As explained in brief above - the SIMD-type device silicon-architecture does not permit any of the SMX SM-cores to execute anything other than the very same SIMD-instruction on the whole "herd"-of-SM-cores, that was mapped by a task-"geometry" onto the SMX-unit ( not counting the GPU_NOP(s) as doing " something else " as it is just wasting CPU:GPU-system time ).

So, yes, " .. on each core same process .. " ( best if never divergent in its internal code-execution paths after if or while or any other kind of code-execution path branching ), so if algorithm, based on data-driven values results in different internal state, each core may have different thread-local-state, based on which the processing may differ ( as exemplified with if-driven divergent code-execution paths above ). More details on SM-local registers, SM-local caching, restricted shared-memory usage ( and latency costs ), GPU-device global-memory usage ( and latency costs and cache-line lengths and associativity for best coalescing access-patterns for latency masking options - many hardware-related + programming eco-system details go into small thousands of pages of hardware + software specific documentation and are well beyond the scope of this simplified for clarity post )

same data or is it different core with different data ?

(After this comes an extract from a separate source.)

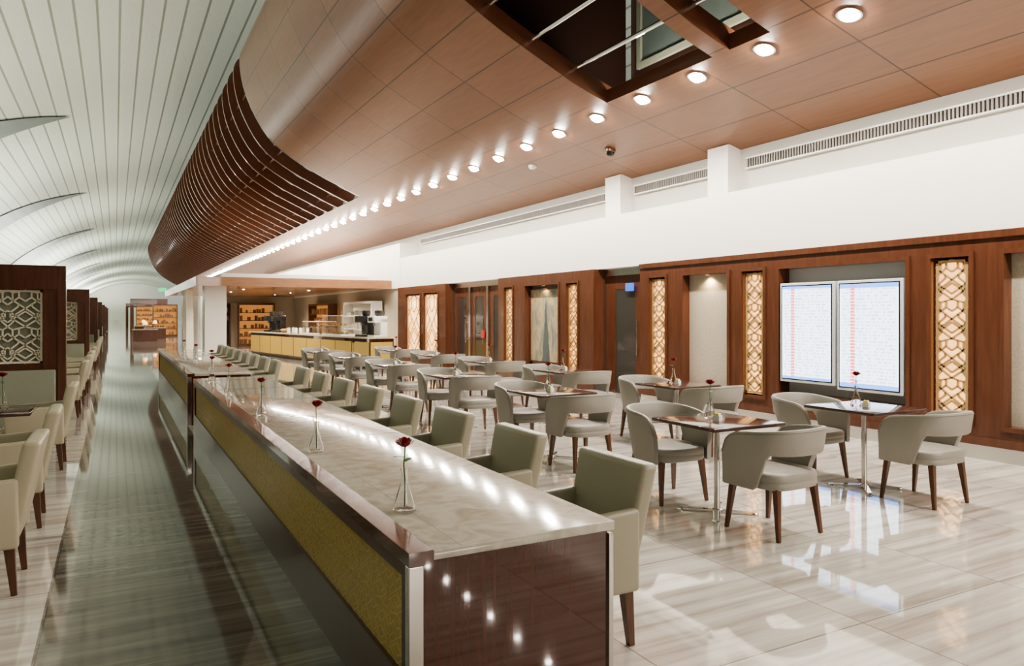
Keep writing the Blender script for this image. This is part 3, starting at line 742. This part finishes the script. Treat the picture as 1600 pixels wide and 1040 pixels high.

This is the last, but not least, dilemma - any well parametrised GPU-kernel activation may also pass some amount of external-world data downto the GPU-kernel, which may make SMX thread-local data differend from SM-core to SM-core. Mapping practices and best performance for doing this are principally device specific ( { SMX | SM-registers | GPU_GDDR gloMEM : shaMEM : constMEM | GPU SMX-local cache-hierarchy }-details and capacities

  ...
 +---------------------------------------------------------
  ...                                               901 MHz
  Cache type:                            Read/Write
  Cache line size:                     128
  Cache size:                        32768
  Global memory size:           4294967296
  Constant buffer size:              65536
  Max number of constant args:           9
  Local memory size:                 49152
 +---------------------------------------------------------
  ...                                              4000 MHz
  Cache type:                            Read/Write
  Cache line size:                      64
  Cache size:                       262144
  Global memory size:            536838144
  Constant buffer size:             131072
  Max number of constant args:         480
  Local memory size:                 32768
 +---------------------------------------------------------
  ...                                              1300 MHz
  Cache type:                            Read/Write
  Cache line size:                      64
  Cache size:                       262144
  Global memory size:           1561123226
  Constant buffer size:              65536
  Max number of constant args:           8
  Local memory size:                 65536
 +---------------------------------------------------------
  ...                                              4000 MHz
  Cache type:                            Read/Write
  Cache line size:                      64
  Cache size:                       262144
  Global memory size:           2147352576
  Constant buffer size:             131072
  Max number of constant args:         480
  Local memory size:                 32768

are principally so different device to device, that each high-performance code project principally can but profile its respective GPU-device task-"geometry and resources-usage maps composition for actual deployment device. What may work faster on one GPU-device / GPU-drives stack, need not work as smart on another one ( or after GPU-driver + exo-programming eco-system update / upgrade ), simply only the real-life benchmark will tell ( as theory could be easily printed, but hardly as easily executed, as many device-specific and workload-injected limitations will apply in real-life deployment ).